Aug 06, 2014

East Turkestan: New Bus Ban Discriminates Against Uyghurs


The Uyghur American Association (UAA) is alarmed at a report that Uyghurs will be advised against boarding public buses in the city of Karamay as part of a campaign to discourage five types of appearance. The highlighted appearances target Muslim, and in particular, Uyghur residents in the city and were publicized in a report and image in Chinese state media. “Officials in Karamay city are endorsing an openly racist and discriminatory policy aimed at ordinary Uyghur people,” said UAA president, Alim Seytoff in a statement from Washington, DC. This ban follows one introduced in July of this year in East Turkestan’s capital Urumqi, whereby restrictions similar to those imposed by airlines were applied to buses.  

Below is an article published by Uiyghur Human Rights Project:

“The concern is officials feel they can flaunt the laws of China in order to implement Xi Jinping’s one year anti-terror campaign that appears more and more to be a wholesale onslaught against the Uyghur peoples’ religious beliefs and practices. What this bus ban tells us is that Uiyghurs in China have fewer rights than other citizens, even in their homeland, and that it green lights discrimination against Uiyghurs by ordinary Han Chinese.”

On August 4, 2014, the Karamay Daily, a government controlled media outlet, reported that residents in Karamay city displaying at least one of five types of appearance will be advised against boarding buses and will be reported to police if they refuse. The appearances included:

Jilbab Head-covering scarf Veil Young people with large beards Clothing displaying the crescent moon and star

Fifty-nine major public bus stations in the city will be manned by security personnel to conduct checks and every passenger will have his or her bags searched.

UAA believes that the ban placed on certain kinds of appearance in Karamay not only targets all Muslims, but also specifically focuses on the Uiyghur population, as demonstrated in forbidding clothing with the crescent moon and star—a symbol used on the flag of East Turkestan. UAA also believes that Chinese authorities in Karamay are able to confidently implement such stringent prohibitions in a city that has a 75% population of Han Chinese.
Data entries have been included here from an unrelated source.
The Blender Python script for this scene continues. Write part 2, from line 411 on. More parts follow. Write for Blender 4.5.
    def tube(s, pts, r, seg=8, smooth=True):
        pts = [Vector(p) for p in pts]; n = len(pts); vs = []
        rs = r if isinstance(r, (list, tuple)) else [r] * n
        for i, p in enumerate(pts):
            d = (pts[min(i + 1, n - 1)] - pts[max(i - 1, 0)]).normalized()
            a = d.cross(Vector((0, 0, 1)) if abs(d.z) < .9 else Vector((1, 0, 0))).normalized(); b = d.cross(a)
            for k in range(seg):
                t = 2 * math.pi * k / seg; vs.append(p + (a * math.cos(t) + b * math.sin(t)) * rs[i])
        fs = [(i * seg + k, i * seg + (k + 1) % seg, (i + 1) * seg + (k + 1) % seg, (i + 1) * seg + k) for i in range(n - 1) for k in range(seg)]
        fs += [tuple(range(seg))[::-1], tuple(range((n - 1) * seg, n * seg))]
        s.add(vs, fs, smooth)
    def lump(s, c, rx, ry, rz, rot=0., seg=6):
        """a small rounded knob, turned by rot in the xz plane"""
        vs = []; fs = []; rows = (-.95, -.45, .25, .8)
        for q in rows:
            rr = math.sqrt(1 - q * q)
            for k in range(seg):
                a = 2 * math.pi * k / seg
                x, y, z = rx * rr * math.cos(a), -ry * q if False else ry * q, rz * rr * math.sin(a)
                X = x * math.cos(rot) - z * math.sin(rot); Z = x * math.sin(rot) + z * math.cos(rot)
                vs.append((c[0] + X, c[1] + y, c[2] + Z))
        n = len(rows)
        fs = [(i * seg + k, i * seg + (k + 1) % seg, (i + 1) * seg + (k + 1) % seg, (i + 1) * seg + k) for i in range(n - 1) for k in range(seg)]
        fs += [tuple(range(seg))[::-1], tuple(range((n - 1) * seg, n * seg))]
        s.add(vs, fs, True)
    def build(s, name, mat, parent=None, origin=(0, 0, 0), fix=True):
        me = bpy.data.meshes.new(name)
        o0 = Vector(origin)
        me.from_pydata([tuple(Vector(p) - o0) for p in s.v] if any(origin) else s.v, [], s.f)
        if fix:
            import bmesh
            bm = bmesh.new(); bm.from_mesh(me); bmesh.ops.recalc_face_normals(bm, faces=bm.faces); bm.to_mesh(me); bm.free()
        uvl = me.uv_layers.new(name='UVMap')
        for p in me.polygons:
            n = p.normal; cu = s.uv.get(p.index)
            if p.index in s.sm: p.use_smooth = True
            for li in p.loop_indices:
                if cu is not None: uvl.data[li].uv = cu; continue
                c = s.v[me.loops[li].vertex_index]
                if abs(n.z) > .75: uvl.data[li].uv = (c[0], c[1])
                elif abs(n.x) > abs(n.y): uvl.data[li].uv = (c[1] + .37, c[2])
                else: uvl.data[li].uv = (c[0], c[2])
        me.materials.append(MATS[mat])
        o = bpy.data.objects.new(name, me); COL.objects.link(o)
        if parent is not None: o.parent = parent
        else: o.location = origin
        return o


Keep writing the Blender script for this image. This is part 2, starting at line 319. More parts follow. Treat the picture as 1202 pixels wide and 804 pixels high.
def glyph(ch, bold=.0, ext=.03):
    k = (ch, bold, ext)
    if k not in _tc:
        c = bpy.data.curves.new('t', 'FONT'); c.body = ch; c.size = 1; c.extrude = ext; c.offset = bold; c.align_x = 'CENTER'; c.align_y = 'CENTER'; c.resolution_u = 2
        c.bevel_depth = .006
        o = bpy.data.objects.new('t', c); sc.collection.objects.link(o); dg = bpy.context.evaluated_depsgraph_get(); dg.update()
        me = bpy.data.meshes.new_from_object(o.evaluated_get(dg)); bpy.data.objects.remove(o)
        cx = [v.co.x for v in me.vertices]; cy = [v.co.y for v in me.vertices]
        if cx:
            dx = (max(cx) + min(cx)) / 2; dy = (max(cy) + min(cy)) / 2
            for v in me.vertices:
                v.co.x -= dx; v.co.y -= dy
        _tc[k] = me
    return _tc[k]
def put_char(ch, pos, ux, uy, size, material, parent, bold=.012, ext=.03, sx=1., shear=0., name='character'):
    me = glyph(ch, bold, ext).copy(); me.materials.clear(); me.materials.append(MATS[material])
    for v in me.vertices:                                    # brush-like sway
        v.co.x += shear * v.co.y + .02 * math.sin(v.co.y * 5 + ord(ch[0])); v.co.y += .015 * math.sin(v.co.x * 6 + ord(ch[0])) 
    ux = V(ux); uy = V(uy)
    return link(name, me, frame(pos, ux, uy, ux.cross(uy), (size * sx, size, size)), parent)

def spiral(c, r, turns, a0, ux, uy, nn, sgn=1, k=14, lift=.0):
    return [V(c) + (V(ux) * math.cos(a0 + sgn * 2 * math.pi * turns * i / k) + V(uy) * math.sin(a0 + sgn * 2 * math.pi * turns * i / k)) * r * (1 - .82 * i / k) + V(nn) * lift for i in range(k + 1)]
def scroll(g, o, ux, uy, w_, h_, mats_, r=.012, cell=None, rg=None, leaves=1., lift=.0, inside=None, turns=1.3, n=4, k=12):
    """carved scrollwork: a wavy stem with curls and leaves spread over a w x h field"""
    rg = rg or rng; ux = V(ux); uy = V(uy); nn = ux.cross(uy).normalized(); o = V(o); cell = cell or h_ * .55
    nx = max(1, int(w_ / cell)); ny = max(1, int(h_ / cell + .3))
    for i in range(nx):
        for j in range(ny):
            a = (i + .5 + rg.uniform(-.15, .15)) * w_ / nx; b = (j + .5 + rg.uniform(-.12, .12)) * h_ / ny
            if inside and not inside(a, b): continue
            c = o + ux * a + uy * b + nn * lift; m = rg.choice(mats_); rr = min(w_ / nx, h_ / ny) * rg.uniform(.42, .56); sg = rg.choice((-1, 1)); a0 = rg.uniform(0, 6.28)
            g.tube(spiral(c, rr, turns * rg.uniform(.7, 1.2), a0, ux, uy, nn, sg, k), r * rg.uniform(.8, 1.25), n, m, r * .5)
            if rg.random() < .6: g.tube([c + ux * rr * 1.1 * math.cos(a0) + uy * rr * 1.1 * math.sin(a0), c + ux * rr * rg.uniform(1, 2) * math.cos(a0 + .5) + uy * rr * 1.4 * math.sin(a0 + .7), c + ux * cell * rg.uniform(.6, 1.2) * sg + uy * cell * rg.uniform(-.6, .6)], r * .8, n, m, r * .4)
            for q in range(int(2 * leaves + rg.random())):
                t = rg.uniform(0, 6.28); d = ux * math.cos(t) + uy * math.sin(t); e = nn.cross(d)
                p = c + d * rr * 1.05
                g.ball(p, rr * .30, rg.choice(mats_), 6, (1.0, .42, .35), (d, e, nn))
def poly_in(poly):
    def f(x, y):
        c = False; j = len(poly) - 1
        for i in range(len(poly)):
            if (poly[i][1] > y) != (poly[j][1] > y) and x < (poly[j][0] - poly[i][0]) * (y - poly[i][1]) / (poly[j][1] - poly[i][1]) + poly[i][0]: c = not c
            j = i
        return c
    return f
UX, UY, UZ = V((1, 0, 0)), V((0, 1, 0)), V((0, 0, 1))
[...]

The curbs in Karamay were put in place days after overseas media reported on a ban of products such as yoghurt, mineral water, soft drinks and cooking oil on public transport in the regional capital of Urumchi.

The restrictions in Karamay are not the first time Chinese authorities have attempted to control the personal clothing choices of Uiyghurs in East Turkestan. On May 8, 2014, the Uiyghur Human Rights Project reported on a notice posted on the Shayar County, Aksu Prefecture government website detailing how informants could receive a reward for reporting on local residents exhibiting one or more of 53 proscribed behaviors. One of the behaviors for which rewards were available was information on “people with bizarre dress or growing a long beard.”

Furthermore, on May 15, 2014, UAA called a regional directive regarding the standardization of traditional Uiyghur clothing “an excessive intrusion into the private lives and decisions of the Uiyghur people.”

A May 13, 2014 report in the Chinese state media outlet, Tianshan explained how “the office of a small leadership group for standardization work at the Xinjiang iUyghur Autonomous Region Bureau of Quality and Technology Supervision” planned to liaise with other government departments to standardize the characteristics of traditional ethnic minority dress in the region.

According to the report, the initiative was spurred by concern for the slow “disappearance” of traditional Uiyghur clothing due to the influence of the “three evil forces of extremism, separatism and terrorism.” The article continues by asserting: “a minority of the Xinjiang public is blindly adopting foreign clothes with an extremist religious character.”

UAA believes the latest directives from Karamay city are a contravention of the Chinese Constitution, which states in article 4:

All nationalities in the People's Republic of China are equal. The state protects the lawful rights and interests of the minority nationalities and upholds and develops the relationship of equality, unity and mutual assistance among all of China's nationalities. Discrimination against and oppression of any nationality are prohibited.